Amid mounting concerns around safety, Warwickshire County Council has taken the decision to temporarily close the junction of St Peter’s Way and the Birmingham Road to traffic.
Stage 1 of the second phase of improvement works to the Birmingham Road has required the Birmingham Road’s partial closure to outgoing traffic. Initially the St Peter’s Way/Birmingham Road junction was kept open with signage stating that access was for frontages only and that no HGVs should use the road.
However, since works commenced on the 16th September a significant volume of traffic has been using St Peter’s Way rather than following the signed diversion route along the Warwick Road including lorries and buses. From on-site visits and through engagement with residents it was clear that there were near misses involving vehicles on the carriageway, pedestrians being nearly struck on the footpath and damage caused to parked vehicles.
With the situation becoming a matter of safety, the council took the difficult decision to put heavier immovable barriers in at the end of St Peter’s Way, adjoining Birmingham Road, and divert traffic to the signed diversions for the next six weeks, until the closure on the Birmingham Road is scheduled to be lifted.
Cllr Tim Sinclair, Warwickshire County Council ward member for Stratford North, took to social media to address concerns regarding the closure of St Peter’s Way/Birmingham Road junction as well as speaking directly to many residents who had contacted him about this, both those for and against.
Cllr Sinclair said: “I absolutely understand and sympathise with residents who are experiencing the disruption and inconvenience that the temporary closure of St Peter’s Way/Birmingham Road junction is bringing. The decision was taken by the county council officers that safety had to be paramount and consequently they had to close St Peters Way to traffic from the Birmingham Road. St Peter’s Way remains fully accessible from Bishopton Lane for residents living along the road”

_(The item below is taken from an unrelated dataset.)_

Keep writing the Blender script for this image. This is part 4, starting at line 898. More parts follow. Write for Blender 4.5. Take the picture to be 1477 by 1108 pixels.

“The officers felt that the vehicles that were using St Peter’s Way as a thoroughfare were bringing an unacceptable level of risk to residents and their parked vehicles, as well as to themselves. St Peter’s Way was never designed to cope with HGVs or buses or the high volume of traffic it was seeing.
“I have been assured that the project team will do everything they can to get the work finished promptly and reopen St Peter’s Way and lift the closure on Birmingham Road to minimise disruption.”
Work on the first stage of the scheme is set to end in six weeks, pending weather or unexpected obstacles.